DATA SEGMENT:

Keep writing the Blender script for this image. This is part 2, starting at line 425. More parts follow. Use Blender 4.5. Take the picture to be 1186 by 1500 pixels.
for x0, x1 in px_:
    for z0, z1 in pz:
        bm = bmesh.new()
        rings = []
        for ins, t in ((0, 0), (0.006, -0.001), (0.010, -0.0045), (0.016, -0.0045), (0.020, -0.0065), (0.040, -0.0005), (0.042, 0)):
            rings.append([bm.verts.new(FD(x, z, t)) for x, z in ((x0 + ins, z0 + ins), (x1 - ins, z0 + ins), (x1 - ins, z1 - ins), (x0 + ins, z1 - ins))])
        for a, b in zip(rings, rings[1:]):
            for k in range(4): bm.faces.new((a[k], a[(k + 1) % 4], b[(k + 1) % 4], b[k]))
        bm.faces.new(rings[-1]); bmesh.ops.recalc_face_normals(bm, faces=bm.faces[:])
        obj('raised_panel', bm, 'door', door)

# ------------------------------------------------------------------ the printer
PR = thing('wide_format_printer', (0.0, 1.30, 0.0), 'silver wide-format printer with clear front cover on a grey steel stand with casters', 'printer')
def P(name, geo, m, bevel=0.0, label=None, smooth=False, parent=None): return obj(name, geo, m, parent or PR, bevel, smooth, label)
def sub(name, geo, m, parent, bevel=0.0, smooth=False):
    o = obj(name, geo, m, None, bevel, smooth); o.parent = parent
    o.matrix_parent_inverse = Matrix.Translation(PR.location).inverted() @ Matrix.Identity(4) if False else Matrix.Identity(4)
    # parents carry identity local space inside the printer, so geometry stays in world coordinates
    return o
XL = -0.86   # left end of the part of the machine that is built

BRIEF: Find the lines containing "part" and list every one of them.

RESULT:
Keep writing the Blender script for this image. This is part 2, starting at line 425. More parts follow. Use Blender 4.5. Take the picture to be 1186 by 1500 pixels.
XL = -0.86   # left end of the part of the machine that is built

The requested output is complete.